The Economist has paywalled writeup https://www.economist.com/china/2024/12/05/will-chinas-green... that is a bit skeptical of the project's impact (unlinked claims at least half due to increased rain, not human efforts) and sustainability (also unlinked, but I'd guess correct, it seems somewhat similar projects such as the great plains shelterbelt in the US decline unless maintained).

Surely there must be an afforestation/macro ecological engineering geek out there who has blogged on this in depth, would love to read it!




Vegetation-type is determined by temperature and precipitation. You can't un-desertify a true desert unless you irrigate. Most of these projects that "succeed" - miraculously correlate with good rainfall experience.

Most of the Sahel revegetated all by itself, when the decadal drought ended in the 90's.

Re-vegetation projects can help put vegetation back when it's been removed by shitty management practises like severe over-grazing.
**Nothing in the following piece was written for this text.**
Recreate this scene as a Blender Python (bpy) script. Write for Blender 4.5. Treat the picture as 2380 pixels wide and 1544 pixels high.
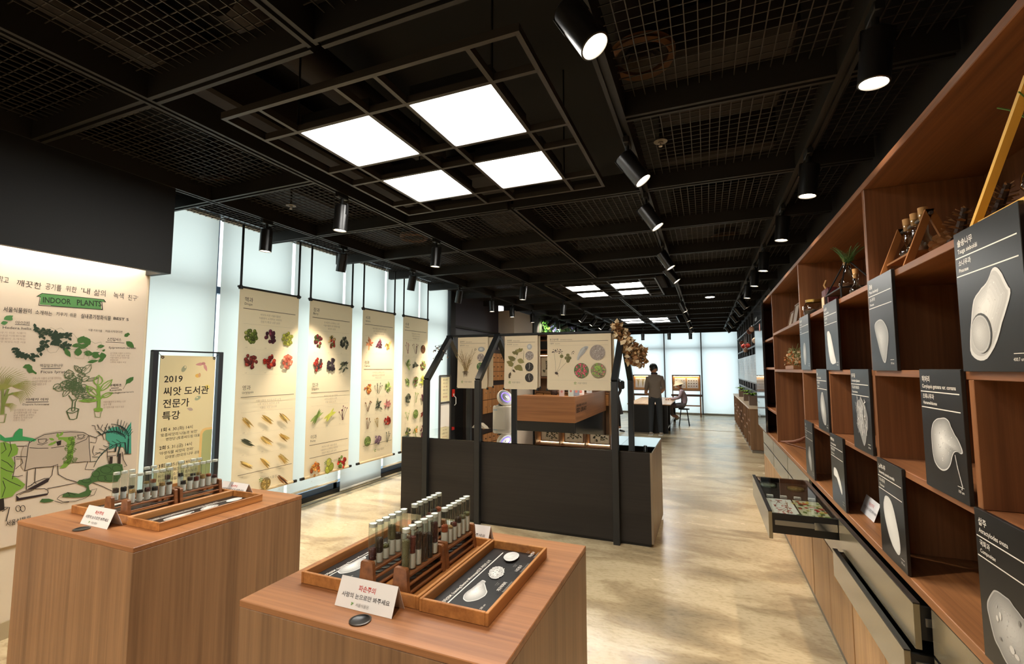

It can also help speed revegetation if there are no nearby seed sources and dispersion speeds for those species are low. But dry-adapted vegetation seeds can usually persist for very long periods of time waiting for water.


> unless you irrigate

One of the reasons for the interestingness of speculative proposals like Qattara, seawater-for-Salton, and it turns out an even more ambitious project to pump seawater from the Bohai Sea to Xinjiang.